Historical Context: World War II

The earliest point of the narration occurs in February 1938, while the latest portion occurs in June 1953. The official dates for World War II span from September of 1939 to September of 1945, so the arc of the narrative begins slightly before the outbreak of the war and resolves in the years of the war’s immediate aftermath. On September 1, 1939, Hitler invaded Poland, and two days later, both the United Kingdom and France issued declarations of war on account of this offensive. Germany continued the war allied with both Italy and Japan, forming a trio commonly referred to as the Axis Powers. Two years later, Germany began an assault on the Eastern frontier by attacking the Soviet Union.

On December 7, 1941, Japan launched a surprise attack on the naval base at Pearl Harbor in Hawaii, finally drawing the United States into the war after an extended period of opposition to getting involved. The most famous battle of World War II occurred almost three years later, on June 6, 1944, as American and British troops stormed the beaches of Normandy in northern France.
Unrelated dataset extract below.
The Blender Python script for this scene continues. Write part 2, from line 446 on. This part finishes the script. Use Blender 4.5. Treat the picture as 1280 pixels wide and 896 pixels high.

After almost a year of fighting, Germany fell and offered their unconditional surrender on May 8, 1945. Three months later the cities of Hiroshima and Nagasaki were destroyed by atomic bombs dropped by American bomber crews, leading to Japan’s surrender on September 2, 1945, effectively putting an end to the war. It is estimated that the war cost the lives of more than 80 million people, with civilian deaths likely outnumbering the deaths of combatants by a factor of two to one.